Problem
Reproduce exactly only the lines from the line that holds "Reconstruct this image" to the line that holds "SC.camera = cam", inclusive, in the listing below, and please leave out every picture.

begin Input records

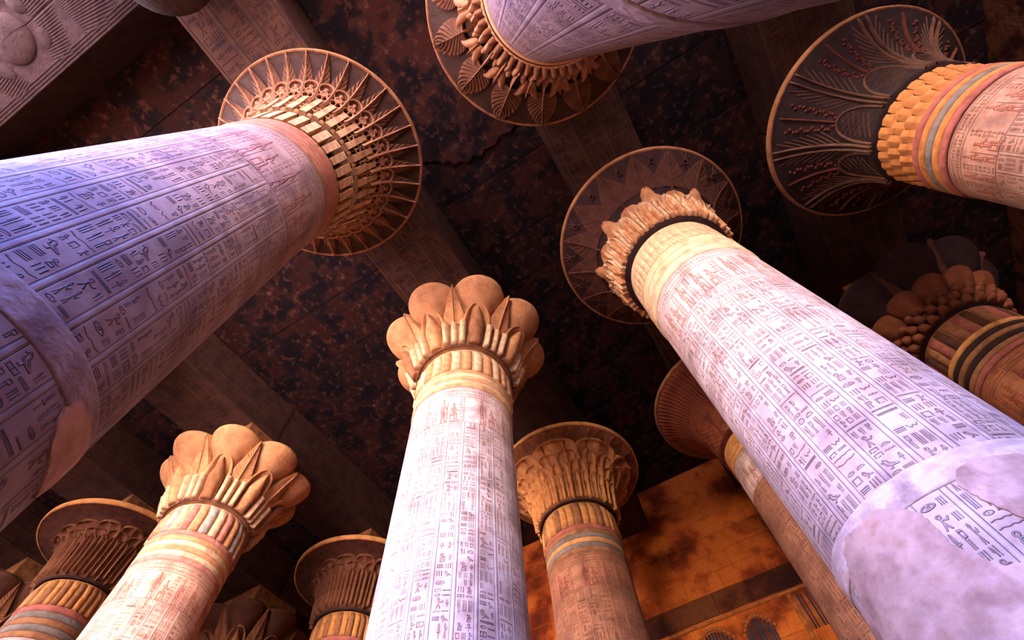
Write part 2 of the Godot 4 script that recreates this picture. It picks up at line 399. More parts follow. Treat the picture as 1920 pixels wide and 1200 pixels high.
# ------------------------------------------------------------------ the building
func build_shell() -> void:
	var floor_mat := stone("floor_stone", Color(0.52, 0.37, 0.19), "mottle", 1.0, 0.3)
	struct("floor", block(Vector3(WALL_X + 8.0, 0.5, 36.6), 0.01), floor_mat, Vector3((WALL_X - 8.0) / 2 + 0.6, -0.25, -7.2))
	var g := struct("ground", block(Vector3(160, 0.5, 240), 0.01), stone("sand", Color(0.82, 0.72, 0.52), "mottle", 0.6, 0.1), Vector3(-86.8, -0.27, -7.2))
	g.set_meta("label", "pale sunlit sand of the court outside the facade")
	# rear wall: a core with dressed blocks standing proud of it
	var wall_mat := stone("wall_stone", Color(0.78, 0.42, 0.14), "wallstain", 0.6, 0.12)
	var core := stone("joint_stone", Color(0.34, 0.18, 0.08), "mottle", 1.0)
	var wr := struct("wall_rear", block(Vector3(0.7, 15.4, 36.6), 0.01), core, Vector3(WALL_X + 0.42, 7.0 - 0.6 + 0.6 - 0.0, -7.2))
	wr.position.y = 7.18
	wall_mat.uv1_world_triplanar = true; wall_mat.heightmap_texture = M.glyph_h; wall_mat.heightmap_scale = 1.6
	wall_blocks(wr, wall_mat)
	wall_relief(wr)
	struct("wall_right", block(Vector3(23.0, 15.0, 0.8), 0.01), stone("side_stone", Color(0.42, 0.27, 0.15), "wallstain", 2.0, 0.35), Vector3(4.4, 7.3, 10.6 + 0.4))
	struct("wall_left", block(Vector3(23.0, 15.0, 0.8), 0.01), stone("side_stone", Color.WHITE), Vector3(4.4, 7.3, -25.0 - 0.4))
	# facade, out of view: screen walls between the front columns, tall enough to darken the lower shafts, open above; a doorway in the middle
	var fz := [10.6, 6.132, 1.404, -3.456, -10.907, -15.646, -20.385, -25.0]
	for i in 7:
		if i == 3: continue
		var w := absf(fz[i] - fz[i + 1])
		struct("wall_front_unseen", block(Vector3(0.7, 6.0, w - 1.95), 0.03), floor_mat, Vector3(AX[0], 3.0, (fz[i] + fz[i + 1]) / 2))
	# ceiling: long slabs laid side by side from beam to beam, over a roof bed
	var roof := struct("ceiling", block(Vector3(21.6, 0.5, 36.6), 0.01), core, Vector3(3.4, CEIL + 0.62, -7.2))
	var cz := [10.9, 6.132, 1.404, -3.456, -10.907, -15.646, -20.385, -25.3]
	var ceil_mats := [ceiling_mat("ceiling_a", Color(0.19, 0.115, 0.065)), ceiling_mat("ceiling_b", Color(0.14, 0.09, 0.06)), ceiling_mat("ceiling_c", Color(0.165, 0.095, 0.055))]
	for b in 7:
		var x := -6.4
		while x < WALL_X - 0.02:
			var w := rng.randf_range(1.15, 1.7)
			if x + w > WALL_X - 0.7: w = WALL_X - 0.02 - x
			var len_: float = absf(cz[b] - cz[b + 1])
			part("slab", block(Vector3(w - 0.014, 0.36, len_ - 0.01), 0.012), ceil_mats[rng.randi_range(0, 2)], roof, Vector3(x + w / 2, CEIL + 0.18 + rng.randf_range(0.0, 0.03), (cz[b] + cz[b + 1]) / 2) - roof.position)
			x += w
	plaster_layer(roof)

func plaster_layer(roof: Node3D) -> void:
	# the last of a painted skin on the slabs, broken off along a jagged edge
	var edge := [[-4.3, 0.5], [-4.3, -2.5], [0.6, -2.5], [0.85, -1.92], [1.0, -1.86], [0.98, -1.7], [1.18, -1.62], [1.16, -1.45], [1.3, -1.3], [1.22, -1.1], [1.36, -0.95], [1.24, -0.8], [1.3, -0.5], [1.16, -0.3], [1.25, -0.02], [1.12, 0.2], [1.2, 0.45], [0.9, 0.5]]
	var poly := PackedVector2Array()
	for e in edge: poly.append(Vector2(e[0], e[1]))
	var st := SurfaceTool.new(); st.begin(Mesh.PRIMITIVE_TRIANGLES); st.set_smooth_group(-1)
	var tri := Geometry2D.triangulate_polygon(poly)
	for i in range(0, tri.size(), 3):
		var v := [poly[tri[i]], poly[tri[i + 1]], poly[tri[i + 2]]]
		if (v[1] - v[0]).cross(v[2] - v[0]) < 0.0: v = [v[0], v[2], v[1]]
		for p in v: st.add_vertex(Vector3(p.x, 0, p.y))
	for i in poly.size():
		var a := poly[i]; var b := poly[(i + 1) % poly.size()]
		for q in [[a, 0.0], [b, 0.0], [b, 0.05], [a, 0.0], [b, 0.05], [a, 0.05]]: st.add_vertex(Vector3(q[0].x, q[1], q[0].y))
	st.generate_normals()
	part("plaster_layer", st.commit(), ceiling_mat("ceiling_skin", Color(0.22, 0.145, 0.115)), roof, Vector3(0, CEIL - 0.045, 0) - roof.position)

func ceiling_mat(key: String, col: Color) -> StandardMaterial3D:
	var m := stone(key, col, "soot", 1.0, 0.16)
	m.uv1_world_triplanar = true
	m.detail_enabled = true; m.detail_albedo = M.speck; m.detail_uv_layer = BaseMaterial3D.DETAIL_UV_2
	m.uv2_triplanar = true; m.uv2_world_triplanar = true; m.uv2_scale = Vector3.ONE * 0.22
	return m

func wall_relief(wr: Node3D) -> void:
	# carved register under the dark course: arched, ribbed wings and a ribbed skirt, framed by raised mouldings
	var slate := stone("slate_paint", Color(0.26, 0.22, 0.23)); var gold := stone("relief_gold", Color(0.66, 0.38, 0.15)); var rust := stone("relief_rust", Color(0.42, 0.17, 0.09))
	var at := func(y: float, z: float) -> Vector3: return Vector3(WALL_X - 0.012, y + EYE, z) - wr.position
	part("moulding", block(Vector3(0.07, 0.09, 16.0), 0.02), gold, wr, at.call(7.56, -2.0))
	for a in [[-2.02, 0.46, 7.36], [-0.84, 0.36, 7.30], [-3.4, 0.46, 7.36], [-4.7, 0.4, 7.3]]:
		for k in 11:
			var t := (k - 5) / 5.5
			var top: float = a[2] - 0.34 * t * t - 0.05
			part("wing_rib", block(Vector3(0.05, top - 6.35, a[1] * 0.15), 0.012), slate if k % 4 != 3 else rust, wr, at.call((top + 6.35) / 2, a[0] + a[1] * t))
		for k in 13:
			var t := (k - 6) / 6.0
			var o := part("wing_border", block(Vector3(0.07, 0.085, a[1] * 0.24), 0.015), gold, wr, at.call(a[2] + 0.03 - 0.36 * t * t, a[0] + a[1] * 1.12 * t))
			o.rotation.x = atan(0.72 * t / (a[1] * 1.12))
	for k in 12: part("skirt_rib", block(Vector3(0.05, 0.85, 0.055), 0.012), [gold, slate, rust][k % 3], wr, at.call(7.0, 0.32 + 0.075 * k))
	for z in [0.22, 1.3]: part("pillar_strip", block(Vector3(0.06, 1.1, 0.12), 0.015), gold, wr, at.call(6.95, z))

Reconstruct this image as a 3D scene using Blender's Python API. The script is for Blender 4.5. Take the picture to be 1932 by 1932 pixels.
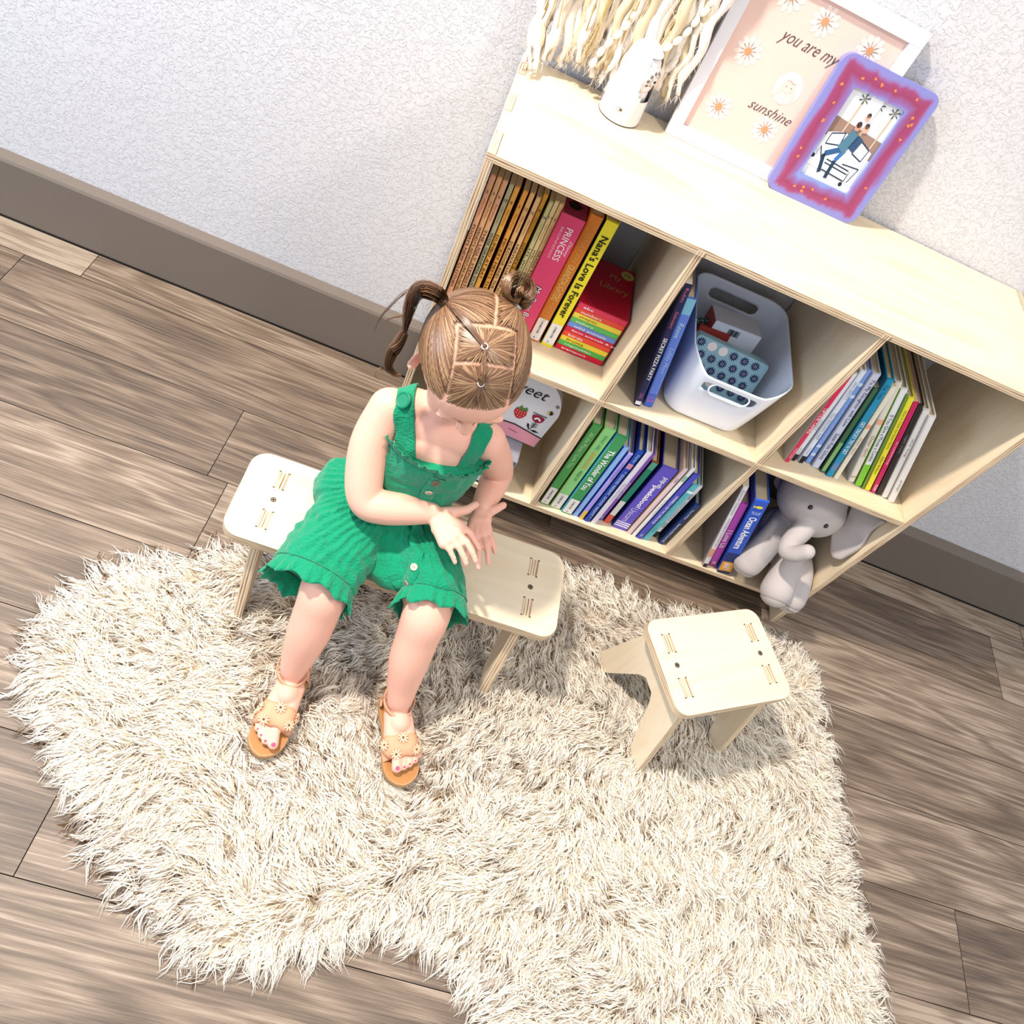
import bpy, bmesh, math, random
import numpy as np
from mathutils import Vector, Matrix

for o in list(bpy.data.objects):
    bpy.data.objects.remove(o, do_unlink=True)
SC = bpy.context.scene
COL = SC.collection
V = Vector
rad = math.radians

# ---------------------------------------------------------------- camera
CAMR = Vector((0.92391, 0.16568, 0.34488))      # image right
CAMD = Vector((0.33868, -0.77349, -0.53573))    # image down
CAMF = Vector((0.17800, 0.61177, -0.77075))     # viewing direction
cd = bpy.data.cameras.new('camera')
cam = bpy.data.objects.new('camera', cd)
COL.objects.link(cam)
m3 = Matrix((CAMR, -CAMD, -CAMF)).transposed()
cam.matrix_world = Matrix.Translation((0.00488, -1.01932, 1.33348)) @ m3.to_4x4()
cd.sensor_width = 36
cd.lens = 1499.7 / 1932 * 36
cd.clip_start = 0.05
SC.camera = cam

# ---------------------------------------------------------------- light
w = bpy.data.worlds.new('world')
SC.world = w
w.use_nodes = True
w.node_tree.nodes['Background'].inputs[0].default_value = (0.80, 0.88, 1.0, 1)
w.node_tree.nodes['Background'].inputs[1].default_value = 0.46

def area(name, loc, aim, size, energy, col, shape='DISK'):
    l = bpy.data.lights.new(name, 'AREA')
    l.shape = shape
    l.size = size
    l.energy = energy
    l.color = col
    o = bpy.data.objects.new(name, l)
    o.location = loc
    o.rotation_euler = (V(aim) - V(loc)).to_track_quat('-Z', 'Y').to_euler()
    COL.objects.link(o)
    return o

area('ceiling_downlight_key', (-0.85, -0.28, 2.5), (0.2, -0.1, 0.3), 0.13, 43, (1.0, 0.89, 0.78))
area('ceiling_downlight_room', (1.35, -1.15, 2.5), (0.4, -0.4, 0.2), 0.35, 13, (1.0, 0.90, 0.78))
area('window_light', (-2.0, -0.75, 1.25), (0.1, 0.25, 0.35), 0.9, 15, (0.66, 0.81, 1.0), 'SQUARE')

SC.view_settings.view_transform = 'Standard'
SC.view_settings.look = 'None'
SC.view_settings.exposure = 1.0
SC.view_settings.gamma = 1.0
SC.view_settings.use_curve_mapping = False

# ---------------------------------------------------------------- helpers
def lin(c):
    if isinstance(c, str):
        c = c.lstrip('#')
        c = tuple(int(c[i:i + 2], 16) / 255 for i in (0, 2, 4))
    return tuple((x / 12.92 if x <= 0.04045 else ((x + 0.055) / 1.055) ** 2.4) for x in c)

MC = {}
def mat(col, rough=0.5, sss=0.0, metal=0.0, bump=None, spec=0.3, coat=0.0, var=None, trans=0.0, key=None):
    """plain procedural material: colour (sRGB hex), optional noise bump (scale, strength) and colour variation (scale, amount)"""
    k = (col, rough, sss, metal, bump, spec, coat, var, trans, key)
    if k in MC:
        return MC[k]
    m = bpy.data.materials.new('mat')
    m.use_nodes = True
    nt = m.node_tree
    b = nt.nodes['Principled BSDF']
    c = lin(col)
    b.inputs['Base Color'].default_value = (*c, 1)
    b.inputs['Roughness'].default_value = rough
    b.inputs['Metallic'].default_value = metal
    b.inputs['Specular IOR Level'].default_value = spec
    b.inputs['Coat Weight'].default_value = coat
    b.inputs['Transmission Weight'].default_value = trans
    if sss:
        b.inputs['Subsurface Weight'].default_value = sss
        b.inputs['Subsurface Radius'].default_value = (1.0, 0.35, 0.2)
        b.inputs['Subsurface Scale'].default_value = 0.01
    if var or bump:
        tc = nt.nodes.new('ShaderNodeTexCoord')
    if var:
        n = nt.nodes.new('ShaderNodeTexNoise')
        n.inputs['Scale'].default_value = var[0]
        n.inputs['Detail'].default_value = 4
        nt.links.new(tc.outputs['Object'], n.inputs['Vector'])
        mx = nt.nodes.new('ShaderNodeMix')
        mx.data_type = 'RGBA'
        a = var[1]
        mx.inputs[6].default_value = (*[max(0, x * (1 - a)) for x in c], 1)
        mx.inputs[7].default_value = (*[min(1, x * (1 + a)) for x in c], 1)
        nt.links.new(n.outputs['Fac'], mx.inputs[0])
        nt.links.new(mx.outputs[2], b.inputs['Base Color'])
    if bump:
        n2 = nt.nodes.new('ShaderNodeTexNoise')
        n2.inputs['Scale'].default_value = bump[0]
        n2.inputs['Detail'].default_value = 5
        nt.links.new(tc.outputs['Object'], n2.inputs['Vector'])
        bp = nt.nodes.new('ShaderNodeBump')
        bp.inputs['Strength'].default_value = bump[1]
        bp.inputs['Distance'].default_value = bump[2] if len(bump) > 2 else 0.002
        nt.links.new(n2.outputs['Fac'], bp.inputs['Height'])
        nt.links.new(bp.outputs['Normal'], b.inputs['Normal'])
    MC[k] = m
    return m

def link(name, me, mats=(), parent=None, smooth=False):
    o = bpy.data.objects.new(name, me)
    COL.objects.link(o)
    for m in (mats if isinstance(mats, (list, tuple)) else [mats]):
        me.materials.append(m)
    if parent is not None:
        o.parent = parent
    if smooth:
        me.polygons.foreach_set('use_smooth', [True] * len(me.polygons))
    return o

def from_bm(name, bm, mats=(), parent=None, smooth=False):
    me = bpy.data.meshes.new(name)
    bmesh.ops.recalc_face_normals(bm, faces=bm.faces[:])
    bm.to_mesh(me)
    bm.free()
    return link(name, me, mats, parent, smooth)

def pydata(name, vs, fs, mats=(), parent=None, smooth=False):
    me = bpy.data.meshes.new(name)
    me.from_pydata([tuple(v) for v in vs], [], fs)
    me.update()
    return link(name, me, mats, parent, smooth)

def tag(o, label=None, cat=None, group=None, kind=None):
    if label: o['label'] = label
    if cat: o['category'] = cat
    if group: o['group'] = group
    if kind: o['kind'] = kind
    return o

def empty(name, loc=(0, 0, 0), rot=(0, 0, 0), label=None, cat=None, group=None, parent=None):
    o = bpy.data.objects.new(name, None)
    o.empty_display_size = 0.02
    COL.objects.link(o)
    o.location = loc
    o.rotation_euler = rot
    o.parent = parent
    return tag(o, label, cat, group)

def box(bm, a, b, bevel=0.0, seg=1, mi=0, M=None):
    x0, y0, z0 = a; x1, y1, z1 = b
    vs = [bm.verts.new(p) for p in ((x0, y0, z0), (x1, y0, z0), (x1, y1, z0), (x0, y1, z0), (x0, y0, z1), (x1, y0, z1), (x1, y1, z1), (x0, y1, z1))]
    fs = [bm.faces.new([vs[i] for i in f]) for f in ((0, 3, 2, 1), (4, 5, 6, 7), (0, 1, 5, 4), (1, 2, 6, 5), (2, 3, 7, 6), (3, 0, 4, 7))]
    for f in fs: f.material_index = mi
    if bevel:
        es = list({e for f in fs for e in f.edges})
        r = bmesh.ops.bevel(bm, geom=es, offset=bevel, segments=seg, affect='EDGES', profile=0.5)
        vs = list({v for f in r['faces'] for v in f.verts} | {v for v in vs if v.is_valid})
    if M is not None:
        bmesh.ops.transform(bm, matrix=M, verts=[v for v in vs if v.is_valid])
    return vs

def boxobj(name, a, b, mats, parent=None, bevel=0.0, seg=1):
    bm = bmesh.new()
    box(bm, a, b, bevel, seg)
    return from_bm(name, bm, mats, parent)

def rings(bm, rs, cap0=True, cap1=True, closed=True, mi=0):
    """skin a list of rings (each a list of points)"""
    R = [[bm.verts.new(p) for p in r] for r in rs]
    n = len(R[0])
    for i in range(len(R) - 1):
        for j in range(n if closed else n - 1):
            k = (j + 1) % n
            f = bm.faces.new((R[i][j], R[i][k], R[i + 1][k], R[i + 1][j]))
            f.material_index = mi
    if closed and cap0: bm.faces.new(R[0][::-1]).material_index = mi
    if closed and cap1: bm.faces.new(R[-1]).material_index = mi
    return R

def frame(t):
    t = V(t).normalized()
    a = V((0, 0, 1)) if abs(t.z) < 0.9 else V((1, 0, 0))
    u = t.cross(a).normalized()
    return u, t.cross(u).normalized()

def capsule(bm, a, b, ra, rb, n=20, k=5, flat=None):
    """round cone between two points"""
    a = V(a); b = V(b); t = (b - a)
    L = t.length
    t = t / L if L > 1e-7 else V((0, 0, 1))
    u, w = frame(t)
    rs = []
    for i in range(k):
        ph = math.pi / 2 * (1 - i / k)
        rr = ra * math.cos(ph) + 1e-5
        rs.append([a - t * ra * math.sin(ph) + (u * math.cos(x) + w * math.sin(x)) * rr for x in [2 * math.pi * j / n for j in range(n)]])
    for i in range(k + 1):
        ph = math.pi / 2 * i / k
        rr = rb * math.cos(ph) + 1e-5
        rs.append([b + t * rb * math.sin(ph) + (u * math.cos(x) + w * math.sin(x)) * rr for x in [2 * math.pi * j / n for j in range(n)]])
    rings(bm, rs)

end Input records

Solution to this task
Reconstruct this image as a 3D scene using Blender's Python API. The script is for Blender 4.5. Take the picture to be 1932 by 1932 pixels.
import bpy, bmesh, math, random
import numpy as np
from mathutils import Vector, Matrix

for o in list(bpy.data.objects):
    bpy.data.objects.remove(o, do_unlink=True)
SC = bpy.context.scene
COL = SC.collection
V = Vector
rad = math.radians

# ---------------------------------------------------------------- camera
CAMR = Vector((0.92391, 0.16568, 0.34488))      # image right
CAMD = Vector((0.33868, -0.77349, -0.53573))    # image down
CAMF = Vector((0.17800, 0.61177, -0.77075))     # viewing direction
cd = bpy.data.cameras.new('camera')
cam = bpy.data.objects.new('camera', cd)
COL.objects.link(cam)
m3 = Matrix((CAMR, -CAMD, -CAMF)).transposed()
cam.matrix_world = Matrix.Translation((0.00488, -1.01932, 1.33348)) @ m3.to_4x4()
cd.sensor_width = 36
cd.lens = 1499.7 / 1932 * 36
cd.clip_start = 0.05
SC.camera = cam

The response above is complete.